◆ Directions for this task
All of the data should be output character for character, except the pictures.

◆ Data extract
— begin —
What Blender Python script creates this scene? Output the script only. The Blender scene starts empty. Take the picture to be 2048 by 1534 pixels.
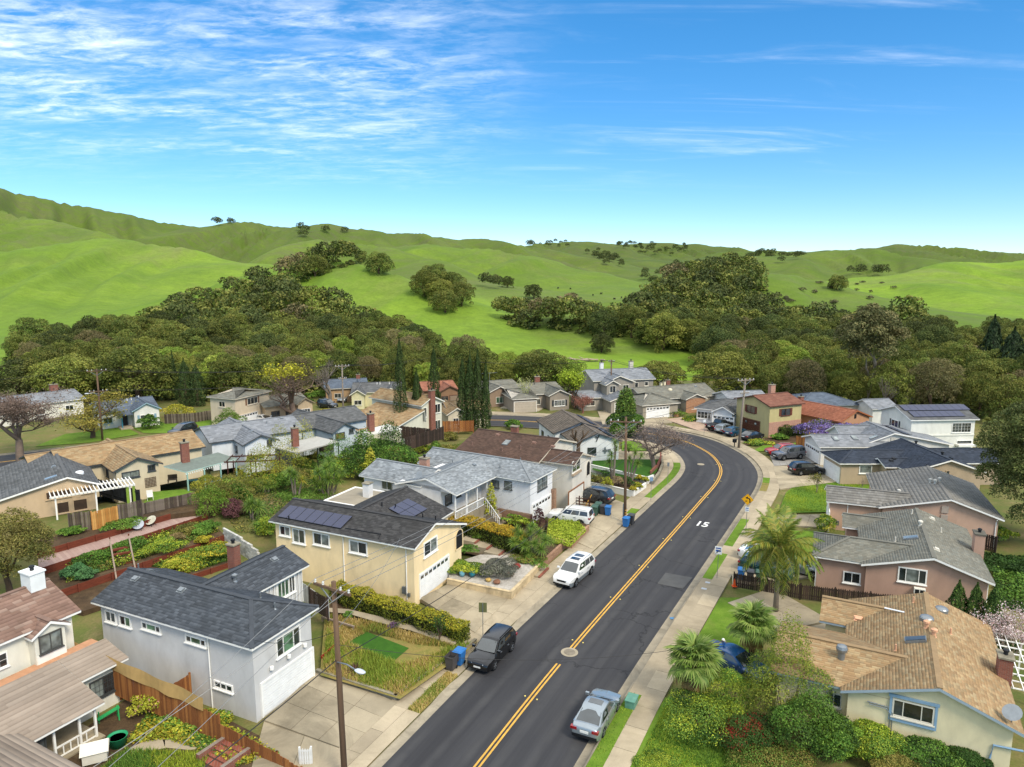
import bpy,bmesh,math,random
import numpy as np
from mathutils import Vector,Matrix
random.seed(7);RNG=np.random.default_rng(7)
R=math.radians
sc=bpy.context.scene
C=sc.collection
# ------------------------------------------------------------------ camera (drone, 27 m above the street, 9 degrees down)
CAM_H,CAM_P,CAM_F=27.0,R(9),1420.0
cd=bpy.data.cameras.new('camera');cam=bpy.data.objects.new('camera',cd);C.objects.link(cam)
cam.location=(0,0,CAM_H);cam.rotation_euler=(R(90)-CAM_P,0,0)
cd.sensor_width=36;cd.lens=36*CAM_F/2048;cd.clip_end=9000;cd.clip_start=.5
sc.camera=cam
# ------------------------------------------------------------------ sky
w=bpy.data.worlds.new('World');sc.world=w;w.use_nodes=True
nt=w.node_tree;N=nt.nodes;L=nt.links
bg=N['Background']
SUN_EL,SUN_AZ=R(46),R(143)
sky=N.new('ShaderNodeTexSky');sky.sky_type='NISHITA';sky.sun_disc=False
sky.sun_elevation=SUN_EL;sky.sun_rotation=SUN_AZ;sky.air_density=.75;sky.dust_density=0.0;sky.ozone_density=3.5
hs=N.new('ShaderNodeHueSaturation');hs.inputs['Saturation'].default_value=1.46;hs.inputs['Value'].default_value=1.68
tn=N.new('ShaderNodeMix');tn.data_type='RGBA';tn.blend_type='MULTIPLY';tn.inputs[0].default_value=1;tn.inputs[7].default_value=(.90,.97,1.03,1);L.new(sky.outputs[0],tn.inputs[6]);gm=N.new('ShaderNodeGamma');gm.inputs[1].default_value=.72;L.new(tn.outputs[2],gm.inputs[0]);L.new(gm.outputs[0],hs.inputs['Color'])
tc=N.new('ShaderNodeTexCoord');sp=N.new('ShaderNodeSeparateXYZ');L.new(tc.outputs['Generated'],sp.inputs[0])
def mth(op,a,b=None,clamp=False):
 n=N.new('ShaderNodeMath');n.operation=op;n.use_clamp=clamp
 for i,q in enumerate((a,b)):
  if q is None:continue
  if isinstance(q,(int,float)):n.inputs[i].default_value=q
  else:L.new(q,n.inputs[i])
 return n.outputs[0]
def mapr(v,a,b,c,d):
 n=N.new('ShaderNodeMapRange');n.interpolation_type='SMOOTHSTEP';L.new(v,n.inputs[0])
 for i,q in enumerate((a,b,c,d)):n.inputs[i+1].default_value=q
 return n.outputs[0]
zz=mth('MAXIMUM',sp.outputs[2],0.0)
# the cloud deck is a plane high overhead, met by the view ray
den=mth('ADD',zz,.10)
cx_=mth('DIVIDE',sp.outputs[0],den);cy_=mth('DIVIDE',sp.outputs[1],den)
cb=N.new('ShaderNodeCombineXYZ');L.new(cx_,cb.inputs[0]);L.new(cy_,cb.inputs[1])
def noise(vec,scale,detail,rough,rot=0,sx=1,sy=1,dist=0,off=(0,0,0)):
 m=N.new('ShaderNodeMapping');m.inputs['Rotation'].default_value=(0,0,rot);m.inputs['Scale'].default_value=(sx,sy,1)
 m.inputs['Location'].default_value=off
 L.new(vec,m.inputs[0]);n=N.new('ShaderNodeTexNoise');L.new(m.outputs[0],n.inputs['Vector'])
 n.inputs['Scale'].default_value=scale;n.inputs['Detail'].default_value=detail;n.inputs['Roughness'].default_value=rough
 n.inputs['Distortion'].default_value=dist
 return n.outputs['Fac']
warp=noise(cb.outputs[0],1.1,3,.5)
cirrus=noise(cb.outputs[0],.9,10,.58,R(28),.75,1.5,.3)
puffs=noise(cb.outputs[0],7.5,9,.66,R(30),.6,1.15,.5,(3.1,1.7,0))
fine=noise(cb.outputs[0],21,6,.62,R(28),.55,1.2,.3,(1.1,4.7,0))
band=noise(cb.outputs[0],.55,3,.5,R(20),1,1,0,(.6,2.2,0))
left=mapr(cx_,.25,-.9,0,1)
elev=mapr(zz,.085,.23,0,1)
d1=mth('ADD',mth('MULTIPLY',mapr(puffs,.38,.74,0,1),.85),mth('MULTIPLY',mapr(fine,.40,.70,0,1),.35))
d1=mth('MULTIPLY',mth('MULTIPLY',d1,mapr(cirrus,.36,.60,.12,1)),mth('MULTIPLY',left,elev))
streak=noise(cb.outputs[0],1.5,9,.60,R(-30),.55,2.2,.8,(4.3,.2,0))
d2=mth('MULTIPLY',mth('MULTIPLY',mapr(streak,.48,.86,0,.4),mapr(puffs,.3,.65,.35,1)),mth('MULTIPLY',mapr(band,.36,.52,.1,1),mapr(zz,.09,.17,0,1)))
veil=mth('MULTIPLY',mapr(zz,.33,.58,0,.92),mapr(band,.3,.6,.75,1))
dens=mth('MINIMUM',mth('ADD',mth('ADD',mth('MULTIPLY',d1,.78),d2),veil),.92)
mx=N.new('ShaderNodeMix');mx.data_type='RGBA'
L.new(dens,mx.inputs[0]);L.new(hs.outputs[0],mx.inputs[6]);mx.inputs[7].default_value=(9.0,9.3,9.6,1)
L.new(mx.outputs[2],bg.inputs['Color']);bg.inputs['Strength'].default_value=0.11
# ------------------------------------------------------------------ sun (a bright but veiled sky: soft shadows)
sd=bpy.data.lights.new('sun','SUN');sun=bpy.data.objects.new('sun',sd);C.objects.link(sun)
sd.energy=2.25;sd.angle=R(17);sd.color=(1,.91,.77)
to_sun=Vector((math.sin(SUN_AZ)*math.cos(SUN_EL),math.cos(SUN_AZ)*math.cos(SUN_EL),math.sin(SUN_EL)))
sun.rotation_euler=to_sun.to_track_quat('Z','Y').to_euler();sun.location=(60,-40,90)
sc.view_settings.view_transform='Standard';sc.view_settings.look='None';sc.view_settings.gamma=1
sc.view_settings.exposure=0.7;sc.view_settings.use_curve_mapping=False
sc.render.engine='CYCLES';sc.cycles.use_denoising=True
sc.cycles.max_bounces=6;sc.cycles.transparent_max_bounces=8;sc.cycles.caustics_reflective=False;sc.cycles.caustics_refractive=False
# ------------------------------------------------------------------ survey: sight lines of the photograph met with real planes
_c,_s=math.cos(CAM_P),math.sin(CAM_P)
def P(px,py,z=0.0):
 a=(px-1024)/CAM_F;b=(py-767)/CAM_F
 t=(CAM_H-z)/(_s+b*_c)
 return Vector((a*t,(_c-b*_s)*t,z))
def PY(px,py,Y):
 a=(px-1024)/CAM_F;b=(py-767)/CAM_F
 t=Y/(_c-b*_s)
 return Vector((a*t,Y,CAM_H-(_s+b*_c)*t))
def srgb(h):
 h=h.lstrip('#');v=[int(h[i:i+2],16)/255 for i in(0,2,4)]
 return tuple(x/12.92 if x<=.04045 else((x+.055)/1.055)**2.4 for x in v)
def lin(c):return srgb(c)if isinstance(c,str)else tuple(c)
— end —
◆ Solution for this task
What Blender Python script creates this scene? Output the script only. The Blender scene starts empty. Take the picture to be 2048 by 1534 pixels.
import bpy,bmesh,math,random
import numpy as np
from mathutils import Vector,Matrix
random.seed(7);RNG=np.random.default_rng(7)
R=math.radians
sc=bpy.context.scene
C=sc.collection
# ------------------------------------------------------------------ camera (drone, 27 m above the street, 9 degrees down)
CAM_H,CAM_P,CAM_F=27.0,R(9),1420.0
cd=bpy.data.cameras.new('camera');cam=bpy.data.objects.new('camera',cd);C.objects.link(cam)
cam.location=(0,0,CAM_H);cam.rotation_euler=(R(90)-CAM_P,0,0)
cd.sensor_width=36;cd.lens=36*CAM_F/2048;cd.clip_end=9000;cd.clip_start=.5
sc.camera=cam
# ------------------------------------------------------------------ sky
w=bpy.data.worlds.new('World');sc.world=w;w.use_nodes=True
nt=w.node_tree;N=nt.nodes;L=nt.links
bg=N['Background']
SUN_EL,SUN_AZ=R(46),R(143)
sky=N.new('ShaderNodeTexSky');sky.sky_type='NISHITA';sky.sun_disc=False
sky.sun_elevation=SUN_EL;sky.sun_rotation=SUN_AZ;sky.air_density=.75;sky.dust_density=0.0;sky.ozone_density=3.5
hs=N.new('ShaderNodeHueSaturation');hs.inputs['Saturation'].default_value=1.46;hs.inputs['Value'].default_value=1.68
tn=N.new('ShaderNodeMix');tn.data_type='RGBA';tn.blend_type='MULTIPLY';tn.inputs[0].default_value=1;tn.inputs[7].default_value=(.90,.97,1.03,1);L.new(sky.outputs[0],tn.inputs[6]);gm=N.new('ShaderNodeGamma');gm.inputs[1].default_value=.72;L.new(tn.outputs[2],gm.inputs[0]);L.new(gm.outputs[0],hs.inputs['Color'])
tc=N.new('ShaderNodeTexCoord');sp=N.new('ShaderNodeSeparateXYZ');L.new(tc.outputs['Generated'],sp.inputs[0])
def mth(op,a,b=None,clamp=False):
 n=N.new('ShaderNodeMath');n.operation=op;n.use_clamp=clamp
 for i,q in enumerate((a,b)):
  if q is None:continue
  if isinstance(q,(int,float)):n.inputs[i].default_value=q
  else:L.new(q,n.inputs[i])
 return n.outputs[0]
def mapr(v,a,b,c,d):
 n=N.new('ShaderNodeMapRange');n.interpolation_type='SMOOTHSTEP';L.new(v,n.inputs[0])
 for i,q in enumerate((a,b,c,d)):n.inputs[i+1].default_value=q
 return n.outputs[0]
zz=mth('MAXIMUM',sp.outputs[2],0.0)
# the cloud deck is a plane high overhead, met by the view ray
den=mth('ADD',zz,.10)
cx_=mth('DIVIDE',sp.outputs[0],den);cy_=mth('DIVIDE',sp.outputs[1],den)
cb=N.new('ShaderNodeCombineXYZ');L.new(cx_,cb.inputs[0]);L.new(cy_,cb.inputs[1])
def noise(vec,scale,detail,rough,rot=0,sx=1,sy=1,dist=0,off=(0,0,0)):
 m=N.new('ShaderNodeMapping');m.inputs['Rotation'].default_value=(0,0,rot);m.inputs['Scale'].default_value=(sx,sy,1)
 m.inputs['Location'].default_value=off
 L.new(vec,m.inputs[0]);n=N.new('ShaderNodeTexNoise');L.new(m.outputs[0],n.inputs['Vector'])
 n.inputs['Scale'].default_value=scale;n.inputs['Detail'].default_value=detail;n.inputs['Roughness'].default_value=rough
 n.inputs['Distortion'].default_value=dist
 return n.outputs['Fac']
warp=noise(cb.outputs[0],1.1,3,.5)
cirrus=noise(cb.outputs[0],.9,10,.58,R(28),.75,1.5,.3)
puffs=noise(cb.outputs[0],7.5,9,.66,R(30),.6,1.15,.5,(3.1,1.7,0))
fine=noise(cb.outputs[0],21,6,.62,R(28),.55,1.2,.3,(1.1,4.7,0))
band=noise(cb.outputs[0],.55,3,.5,R(20),1,1,0,(.6,2.2,0))
left=mapr(cx_,.25,-.9,0,1)
elev=mapr(zz,.085,.23,0,1)
d1=mth('ADD',mth('MULTIPLY',mapr(puffs,.38,.74,0,1),.85),mth('MULTIPLY',mapr(fine,.40,.70,0,1),.35))
d1=mth('MULTIPLY',mth('MULTIPLY',d1,mapr(cirrus,.36,.60,.12,1)),mth('MULTIPLY',left,elev))
streak=noise(cb.outputs[0],1.5,9,.60,R(-30),.55,2.2,.8,(4.3,.2,0))
d2=mth('MULTIPLY',mth('MULTIPLY',mapr(streak,.48,.86,0,.4),mapr(puffs,.3,.65,.35,1)),mth('MULTIPLY',mapr(band,.36,.52,.1,1),mapr(zz,.09,.17,0,1)))
veil=mth('MULTIPLY',mapr(zz,.33,.58,0,.92),mapr(band,.3,.6,.75,1))
dens=mth('MINIMUM',mth('ADD',mth('ADD',mth('MULTIPLY',d1,.78),d2),veil),.92)
mx=N.new('ShaderNodeMix');mx.data_type='RGBA'
L.new(dens,mx.inputs[0]);L.new(hs.outputs[0],mx.inputs[6]);mx.inputs[7].default_value=(9.0,9.3,9.6,1)
L.new(mx.outputs[2],bg.inputs['Color']);bg.inputs['Strength'].default_value=0.11
# ------------------------------------------------------------------ sun (a bright but veiled sky: soft shadows)
sd=bpy.data.lights.new('sun','SUN');sun=bpy.data.objects.new('sun',sd);C.objects.link(sun)
sd.energy=2.25;sd.angle=R(17);sd.color=(1,.91,.77)
to_sun=Vector((math.sin(SUN_AZ)*math.cos(SUN_EL),math.cos(SUN_AZ)*math.cos(SUN_EL),math.sin(SUN_EL)))
sun.rotation_euler=to_sun.to_track_quat('Z','Y').to_euler();sun.location=(60,-40,90)
sc.view_settings.view_transform='Standard';sc.view_settings.look='None';sc.view_settings.gamma=1
sc.view_settings.exposure=0.7;sc.view_settings.use_curve_mapping=False
sc.render.engine='CYCLES';sc.cycles.use_denoising=True
sc.cycles.max_bounces=6;sc.cycles.transparent_max_bounces=8;sc.cycles.caustics_reflective=False;sc.cycles.caustics_refractive=False
# ------------------------------------------------------------------ survey: sight lines of the photograph met with real planes
_c,_s=math.cos(CAM_P),math.sin(CAM_P)
def P(px,py,z=0.0):
 a=(px-1024)/CAM_F;b=(py-767)/CAM_F
 t=(CAM_H-z)/(_s+b*_c)
 return Vector((a*t,(_c-b*_s)*t,z))
def PY(px,py,Y):
 a=(px-1024)/CAM_F;b=(py-767)/CAM_F
 t=Y/(_c-b*_s)
 return Vector((a*t,Y,CAM_H-(_s+b*_c)*t))
def srgb(h):
 h=h.lstrip('#');v=[int(h[i:i+2],16)/255 for i in(0,2,4)]
 return tuple(x/12.92 if x<=.04045 else((x+.055)/1.055)**2.4 for x in v)
def lin(c):return srgb(c)if isinstance(c,str)else tuple(c)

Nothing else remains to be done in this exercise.